> _Collected material_:
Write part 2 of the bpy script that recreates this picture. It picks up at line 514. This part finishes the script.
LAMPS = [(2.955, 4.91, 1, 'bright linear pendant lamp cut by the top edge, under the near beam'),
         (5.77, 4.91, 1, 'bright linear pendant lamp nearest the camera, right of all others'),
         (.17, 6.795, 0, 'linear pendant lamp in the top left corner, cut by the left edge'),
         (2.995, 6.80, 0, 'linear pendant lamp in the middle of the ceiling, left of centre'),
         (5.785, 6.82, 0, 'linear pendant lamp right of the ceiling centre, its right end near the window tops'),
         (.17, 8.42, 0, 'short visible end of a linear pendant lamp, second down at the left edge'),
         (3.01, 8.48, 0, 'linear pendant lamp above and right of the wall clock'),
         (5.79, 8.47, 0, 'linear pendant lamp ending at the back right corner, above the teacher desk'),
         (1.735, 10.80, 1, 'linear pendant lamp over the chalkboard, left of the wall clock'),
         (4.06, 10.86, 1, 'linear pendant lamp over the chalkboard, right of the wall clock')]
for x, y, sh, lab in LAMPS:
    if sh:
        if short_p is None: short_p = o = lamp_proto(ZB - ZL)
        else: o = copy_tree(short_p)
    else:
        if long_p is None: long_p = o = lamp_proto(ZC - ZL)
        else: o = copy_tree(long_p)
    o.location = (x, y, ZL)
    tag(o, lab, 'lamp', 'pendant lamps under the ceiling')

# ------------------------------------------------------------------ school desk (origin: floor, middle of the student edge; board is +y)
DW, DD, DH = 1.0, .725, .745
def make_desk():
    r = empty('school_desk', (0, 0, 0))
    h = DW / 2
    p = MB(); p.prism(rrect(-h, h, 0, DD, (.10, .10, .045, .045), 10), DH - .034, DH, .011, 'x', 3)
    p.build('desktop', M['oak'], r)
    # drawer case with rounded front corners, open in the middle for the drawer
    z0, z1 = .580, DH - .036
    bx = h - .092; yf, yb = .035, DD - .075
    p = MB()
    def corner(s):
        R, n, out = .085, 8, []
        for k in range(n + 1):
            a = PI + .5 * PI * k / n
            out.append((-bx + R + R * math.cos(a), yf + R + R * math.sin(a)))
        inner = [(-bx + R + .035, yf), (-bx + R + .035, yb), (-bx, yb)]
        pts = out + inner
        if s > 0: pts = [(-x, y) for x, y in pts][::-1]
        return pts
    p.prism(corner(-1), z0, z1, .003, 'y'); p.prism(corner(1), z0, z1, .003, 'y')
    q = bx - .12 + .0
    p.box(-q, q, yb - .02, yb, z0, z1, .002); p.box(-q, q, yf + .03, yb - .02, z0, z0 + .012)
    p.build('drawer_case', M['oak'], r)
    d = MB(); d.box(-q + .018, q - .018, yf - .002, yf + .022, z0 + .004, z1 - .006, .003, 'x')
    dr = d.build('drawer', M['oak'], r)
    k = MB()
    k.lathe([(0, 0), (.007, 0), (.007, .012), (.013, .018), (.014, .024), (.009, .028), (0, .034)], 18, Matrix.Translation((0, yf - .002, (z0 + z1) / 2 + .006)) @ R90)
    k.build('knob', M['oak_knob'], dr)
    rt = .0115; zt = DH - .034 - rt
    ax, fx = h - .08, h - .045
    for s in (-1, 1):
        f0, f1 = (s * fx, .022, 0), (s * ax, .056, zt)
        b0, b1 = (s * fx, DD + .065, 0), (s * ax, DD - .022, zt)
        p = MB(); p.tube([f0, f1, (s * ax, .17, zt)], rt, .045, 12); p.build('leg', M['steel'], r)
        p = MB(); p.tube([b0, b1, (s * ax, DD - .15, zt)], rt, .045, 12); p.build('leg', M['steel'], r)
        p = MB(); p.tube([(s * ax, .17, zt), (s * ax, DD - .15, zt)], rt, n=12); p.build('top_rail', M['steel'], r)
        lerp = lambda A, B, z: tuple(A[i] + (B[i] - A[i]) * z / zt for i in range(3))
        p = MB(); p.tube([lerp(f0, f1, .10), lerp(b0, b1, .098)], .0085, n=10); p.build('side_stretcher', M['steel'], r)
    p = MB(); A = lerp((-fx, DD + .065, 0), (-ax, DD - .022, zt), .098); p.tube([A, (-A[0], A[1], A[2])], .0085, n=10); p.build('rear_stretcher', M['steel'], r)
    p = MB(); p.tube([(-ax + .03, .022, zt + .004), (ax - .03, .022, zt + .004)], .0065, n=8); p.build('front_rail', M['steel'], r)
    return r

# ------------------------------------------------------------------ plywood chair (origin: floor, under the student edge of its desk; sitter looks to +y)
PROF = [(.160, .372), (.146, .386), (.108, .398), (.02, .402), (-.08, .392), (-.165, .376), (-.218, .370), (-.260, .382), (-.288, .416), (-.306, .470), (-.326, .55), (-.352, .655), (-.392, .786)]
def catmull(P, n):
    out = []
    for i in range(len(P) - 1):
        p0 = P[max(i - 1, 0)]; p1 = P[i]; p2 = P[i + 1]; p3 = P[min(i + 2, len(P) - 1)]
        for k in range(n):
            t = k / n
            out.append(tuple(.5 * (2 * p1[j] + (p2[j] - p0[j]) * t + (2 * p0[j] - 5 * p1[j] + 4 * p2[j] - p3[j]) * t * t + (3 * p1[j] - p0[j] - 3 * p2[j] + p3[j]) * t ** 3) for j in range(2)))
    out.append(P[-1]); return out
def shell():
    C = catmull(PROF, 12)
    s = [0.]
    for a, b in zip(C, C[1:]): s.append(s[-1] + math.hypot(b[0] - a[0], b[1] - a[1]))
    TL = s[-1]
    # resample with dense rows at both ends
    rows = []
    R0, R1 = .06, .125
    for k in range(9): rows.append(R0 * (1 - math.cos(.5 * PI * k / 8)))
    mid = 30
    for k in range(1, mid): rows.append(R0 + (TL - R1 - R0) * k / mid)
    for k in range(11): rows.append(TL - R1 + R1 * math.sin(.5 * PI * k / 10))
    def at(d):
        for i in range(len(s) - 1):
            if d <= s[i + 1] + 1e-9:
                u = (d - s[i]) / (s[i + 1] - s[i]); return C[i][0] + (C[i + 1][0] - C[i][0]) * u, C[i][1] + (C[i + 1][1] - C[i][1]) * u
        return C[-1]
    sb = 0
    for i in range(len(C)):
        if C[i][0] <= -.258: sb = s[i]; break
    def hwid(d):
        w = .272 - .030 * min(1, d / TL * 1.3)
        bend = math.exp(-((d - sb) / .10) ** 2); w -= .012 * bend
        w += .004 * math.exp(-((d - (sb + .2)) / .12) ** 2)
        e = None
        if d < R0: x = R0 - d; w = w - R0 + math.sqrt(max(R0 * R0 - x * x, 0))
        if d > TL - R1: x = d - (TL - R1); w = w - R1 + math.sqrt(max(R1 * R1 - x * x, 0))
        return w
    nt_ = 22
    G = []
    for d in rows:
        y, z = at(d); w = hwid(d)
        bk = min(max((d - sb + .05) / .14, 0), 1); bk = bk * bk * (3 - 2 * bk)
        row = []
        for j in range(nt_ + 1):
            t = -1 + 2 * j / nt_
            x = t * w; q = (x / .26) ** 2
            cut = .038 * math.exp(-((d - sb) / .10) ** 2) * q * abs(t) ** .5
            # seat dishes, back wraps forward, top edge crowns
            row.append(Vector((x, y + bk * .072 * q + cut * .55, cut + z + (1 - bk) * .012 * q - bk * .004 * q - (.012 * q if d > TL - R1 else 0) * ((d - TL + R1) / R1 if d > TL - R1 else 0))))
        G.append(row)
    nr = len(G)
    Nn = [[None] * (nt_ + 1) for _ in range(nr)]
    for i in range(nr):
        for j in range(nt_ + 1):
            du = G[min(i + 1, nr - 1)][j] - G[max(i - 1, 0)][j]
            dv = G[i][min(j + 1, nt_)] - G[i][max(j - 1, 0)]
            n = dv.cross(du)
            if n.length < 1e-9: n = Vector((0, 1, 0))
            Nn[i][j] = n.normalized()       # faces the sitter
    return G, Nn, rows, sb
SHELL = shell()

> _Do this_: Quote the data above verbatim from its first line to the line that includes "tag(o, lab, 'lamp', 'pendant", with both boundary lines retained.

> _Task result_:
Write part 2 of the bpy script that recreates this picture. It picks up at line 514. This part finishes the script.
LAMPS = [(2.955, 4.91, 1, 'bright linear pendant lamp cut by the top edge, under the near beam'),
         (5.77, 4.91, 1, 'bright linear pendant lamp nearest the camera, right of all others'),
         (.17, 6.795, 0, 'linear pendant lamp in the top left corner, cut by the left edge'),
         (2.995, 6.80, 0, 'linear pendant lamp in the middle of the ceiling, left of centre'),
         (5.785, 6.82, 0, 'linear pendant lamp right of the ceiling centre, its right end near the window tops'),
         (.17, 8.42, 0, 'short visible end of a linear pendant lamp, second down at the left edge'),
         (3.01, 8.48, 0, 'linear pendant lamp above and right of the wall clock'),
         (5.79, 8.47, 0, 'linear pendant lamp ending at the back right corner, above the teacher desk'),
         (1.735, 10.80, 1, 'linear pendant lamp over the chalkboard, left of the wall clock'),
         (4.06, 10.86, 1, 'linear pendant lamp over the chalkboard, right of the wall clock')]
for x, y, sh, lab in LAMPS:
    if sh:
        if short_p is None: short_p = o = lamp_proto(ZB - ZL)
        else: o = copy_tree(short_p)
    else:
        if long_p is None: long_p = o = lamp_proto(ZC - ZL)
        else: o = copy_tree(long_p)
    o.location = (x, y, ZL)
    tag(o, lab, 'lamp', 'pendant lamps under the ceiling')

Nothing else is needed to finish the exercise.